笙野頼子さんの小説は、一時期積極的に追いかけていたのですが、フォローしきれぬままに年月が過ぎていました。2003年に出版されたこの作品を15年たった今読んで、改めてこの時期の作者の筆力無双ぶりを堪能することができました。
しかしまた、思考実験としてもかなり針が振り切っている、女だけの国家とは……。本文中、どうしても観念的な印象を否めないのですが、例えば完璧な世襲制をとって核兵器を手に周囲を振り回し続ける某国や、国会中継ではどこかで見たことのある顔ばかりがならぶおなじく世襲の多い某国などの、薄気味悪さを考えれば……あながち荒唐無稽とも言い難い気もします。
ジェンダーに関して、私がつべこべ言う資格はないのですが、筆者は単に日本の現状を斬り捨てるだけだなく、自らの性についての感覚を正面から見据えようと誠実に格闘しているかのように思えます。
そして何より「4 世の尽々に・生命終わるまで」での、神話という題材から導かれる、美醜がまだ陳腐に振り分けられていない原初的イメージのぶつかり合いが圧倒的な感銘を与えてくれます。
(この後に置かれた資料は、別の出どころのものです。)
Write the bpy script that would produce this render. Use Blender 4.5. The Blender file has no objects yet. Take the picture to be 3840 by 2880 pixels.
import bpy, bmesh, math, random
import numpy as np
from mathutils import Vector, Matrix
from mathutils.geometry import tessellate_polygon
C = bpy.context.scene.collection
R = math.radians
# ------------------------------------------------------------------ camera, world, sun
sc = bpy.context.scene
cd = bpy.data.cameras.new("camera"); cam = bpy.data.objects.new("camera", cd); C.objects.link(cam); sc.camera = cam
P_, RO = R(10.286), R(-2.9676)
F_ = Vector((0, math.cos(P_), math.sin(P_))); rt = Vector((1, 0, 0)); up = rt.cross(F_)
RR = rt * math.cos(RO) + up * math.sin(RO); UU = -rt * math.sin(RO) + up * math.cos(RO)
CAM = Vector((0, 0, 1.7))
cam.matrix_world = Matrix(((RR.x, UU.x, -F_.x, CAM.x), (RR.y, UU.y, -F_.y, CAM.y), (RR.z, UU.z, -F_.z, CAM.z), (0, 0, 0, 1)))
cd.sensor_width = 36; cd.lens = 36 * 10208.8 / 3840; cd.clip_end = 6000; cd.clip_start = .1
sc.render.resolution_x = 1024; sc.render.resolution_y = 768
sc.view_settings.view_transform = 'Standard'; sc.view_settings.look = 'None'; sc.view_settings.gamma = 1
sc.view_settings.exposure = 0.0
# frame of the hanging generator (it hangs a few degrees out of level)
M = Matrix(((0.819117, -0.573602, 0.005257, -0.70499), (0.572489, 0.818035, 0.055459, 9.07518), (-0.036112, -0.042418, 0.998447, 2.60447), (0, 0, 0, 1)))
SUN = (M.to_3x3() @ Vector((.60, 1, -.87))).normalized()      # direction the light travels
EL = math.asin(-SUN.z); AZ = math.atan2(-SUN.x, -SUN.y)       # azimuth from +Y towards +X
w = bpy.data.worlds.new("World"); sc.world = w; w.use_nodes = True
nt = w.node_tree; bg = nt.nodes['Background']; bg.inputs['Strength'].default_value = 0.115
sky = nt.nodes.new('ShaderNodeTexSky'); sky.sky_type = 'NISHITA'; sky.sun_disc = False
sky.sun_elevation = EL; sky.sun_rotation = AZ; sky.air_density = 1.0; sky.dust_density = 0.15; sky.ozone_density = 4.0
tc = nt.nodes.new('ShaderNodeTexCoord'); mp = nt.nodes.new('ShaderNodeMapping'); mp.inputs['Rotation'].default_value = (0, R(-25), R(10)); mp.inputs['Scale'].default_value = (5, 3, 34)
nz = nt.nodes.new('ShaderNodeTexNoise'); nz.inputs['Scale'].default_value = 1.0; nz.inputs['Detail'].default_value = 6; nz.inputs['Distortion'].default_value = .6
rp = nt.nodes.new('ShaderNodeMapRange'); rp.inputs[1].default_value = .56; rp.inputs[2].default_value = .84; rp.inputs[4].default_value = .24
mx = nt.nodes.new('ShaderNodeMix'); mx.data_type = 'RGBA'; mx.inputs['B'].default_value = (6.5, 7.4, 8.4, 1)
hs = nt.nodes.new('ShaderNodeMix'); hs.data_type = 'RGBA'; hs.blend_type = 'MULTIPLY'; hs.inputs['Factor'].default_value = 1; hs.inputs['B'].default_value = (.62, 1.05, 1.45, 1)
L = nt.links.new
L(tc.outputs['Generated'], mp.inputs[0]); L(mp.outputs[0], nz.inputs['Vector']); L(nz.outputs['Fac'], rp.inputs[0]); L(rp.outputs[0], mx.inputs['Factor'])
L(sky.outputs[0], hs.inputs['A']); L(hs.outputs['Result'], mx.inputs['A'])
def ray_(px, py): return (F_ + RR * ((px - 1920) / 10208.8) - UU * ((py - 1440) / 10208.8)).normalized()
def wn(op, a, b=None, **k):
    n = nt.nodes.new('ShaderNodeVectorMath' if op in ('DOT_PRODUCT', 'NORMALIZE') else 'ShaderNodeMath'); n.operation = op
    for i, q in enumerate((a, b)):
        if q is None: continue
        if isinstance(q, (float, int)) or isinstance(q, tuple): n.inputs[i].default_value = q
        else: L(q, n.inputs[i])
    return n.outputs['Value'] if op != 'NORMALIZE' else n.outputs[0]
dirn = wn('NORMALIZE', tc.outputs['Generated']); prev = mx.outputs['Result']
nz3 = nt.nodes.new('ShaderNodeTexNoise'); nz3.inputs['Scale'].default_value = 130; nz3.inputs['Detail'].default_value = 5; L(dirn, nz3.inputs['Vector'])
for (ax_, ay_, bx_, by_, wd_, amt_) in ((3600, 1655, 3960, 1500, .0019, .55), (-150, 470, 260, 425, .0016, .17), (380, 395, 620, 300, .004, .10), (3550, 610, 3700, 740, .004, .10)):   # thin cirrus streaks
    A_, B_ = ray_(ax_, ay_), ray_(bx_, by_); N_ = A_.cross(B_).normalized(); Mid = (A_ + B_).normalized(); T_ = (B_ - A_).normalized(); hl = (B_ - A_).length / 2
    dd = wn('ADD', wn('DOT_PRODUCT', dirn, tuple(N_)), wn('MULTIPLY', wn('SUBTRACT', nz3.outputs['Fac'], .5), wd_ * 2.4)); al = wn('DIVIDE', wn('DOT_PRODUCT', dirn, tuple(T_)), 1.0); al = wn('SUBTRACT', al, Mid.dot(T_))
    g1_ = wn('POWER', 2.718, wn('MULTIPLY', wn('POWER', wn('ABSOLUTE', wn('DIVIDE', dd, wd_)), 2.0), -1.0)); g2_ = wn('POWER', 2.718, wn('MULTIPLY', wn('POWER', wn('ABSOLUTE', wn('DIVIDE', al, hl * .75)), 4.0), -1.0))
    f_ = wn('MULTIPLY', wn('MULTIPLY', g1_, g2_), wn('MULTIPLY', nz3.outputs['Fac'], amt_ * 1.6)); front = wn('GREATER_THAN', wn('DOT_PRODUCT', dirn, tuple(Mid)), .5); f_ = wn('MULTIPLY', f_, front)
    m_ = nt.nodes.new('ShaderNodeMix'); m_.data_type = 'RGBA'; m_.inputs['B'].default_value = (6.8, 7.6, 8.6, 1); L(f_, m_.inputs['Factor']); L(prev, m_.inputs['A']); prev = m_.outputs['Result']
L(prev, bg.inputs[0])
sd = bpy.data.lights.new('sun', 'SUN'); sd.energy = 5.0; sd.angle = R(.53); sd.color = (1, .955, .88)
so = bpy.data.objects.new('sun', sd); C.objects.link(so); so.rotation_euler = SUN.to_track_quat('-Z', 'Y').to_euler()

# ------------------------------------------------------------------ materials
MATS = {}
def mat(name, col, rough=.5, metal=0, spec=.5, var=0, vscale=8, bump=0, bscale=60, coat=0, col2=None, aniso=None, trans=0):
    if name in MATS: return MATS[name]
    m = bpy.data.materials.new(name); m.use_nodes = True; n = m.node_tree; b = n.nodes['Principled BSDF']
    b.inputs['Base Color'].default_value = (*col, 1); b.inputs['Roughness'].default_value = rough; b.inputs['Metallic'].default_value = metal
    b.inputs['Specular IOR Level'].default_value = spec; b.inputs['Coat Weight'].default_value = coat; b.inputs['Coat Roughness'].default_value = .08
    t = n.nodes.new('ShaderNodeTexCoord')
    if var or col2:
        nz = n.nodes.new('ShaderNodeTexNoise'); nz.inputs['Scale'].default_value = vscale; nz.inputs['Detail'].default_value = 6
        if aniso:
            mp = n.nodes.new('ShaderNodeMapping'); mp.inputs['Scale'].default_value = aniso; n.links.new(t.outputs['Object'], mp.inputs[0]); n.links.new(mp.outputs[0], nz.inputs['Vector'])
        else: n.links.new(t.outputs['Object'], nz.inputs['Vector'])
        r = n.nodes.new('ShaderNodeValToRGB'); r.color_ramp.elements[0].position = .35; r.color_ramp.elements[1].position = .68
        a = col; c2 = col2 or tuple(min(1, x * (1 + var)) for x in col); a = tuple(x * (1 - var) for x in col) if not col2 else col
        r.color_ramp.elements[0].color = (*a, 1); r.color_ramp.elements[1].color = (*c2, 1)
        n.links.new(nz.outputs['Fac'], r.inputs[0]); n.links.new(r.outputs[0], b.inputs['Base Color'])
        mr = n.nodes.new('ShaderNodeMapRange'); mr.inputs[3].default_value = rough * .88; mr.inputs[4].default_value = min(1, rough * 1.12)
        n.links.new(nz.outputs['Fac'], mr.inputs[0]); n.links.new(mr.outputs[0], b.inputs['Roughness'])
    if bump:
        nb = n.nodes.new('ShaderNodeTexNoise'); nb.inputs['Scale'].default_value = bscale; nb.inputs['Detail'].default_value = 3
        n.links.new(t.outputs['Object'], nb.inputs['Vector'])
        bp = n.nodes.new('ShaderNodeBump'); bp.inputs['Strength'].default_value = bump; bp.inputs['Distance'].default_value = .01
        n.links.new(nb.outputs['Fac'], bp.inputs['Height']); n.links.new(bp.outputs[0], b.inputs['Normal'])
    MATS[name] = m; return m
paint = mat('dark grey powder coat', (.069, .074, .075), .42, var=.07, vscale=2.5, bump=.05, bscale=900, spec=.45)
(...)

創作家として、単に物語を創るということを超えて、価値観や制度的な面も含めての神話的構築に取り組むなど、未だかつてそれに成功した日本人の作家はいたでしょうか。(私が知らないだけかもしれませんが。)
作家ご本人からは怒られるかもしませんが、私は笙野さんが大江健三郎さんや故安部公房さんと比肩する存在だと思います。どうぞご健康に留意され、益々ご活躍されますことを、心からお祈りします。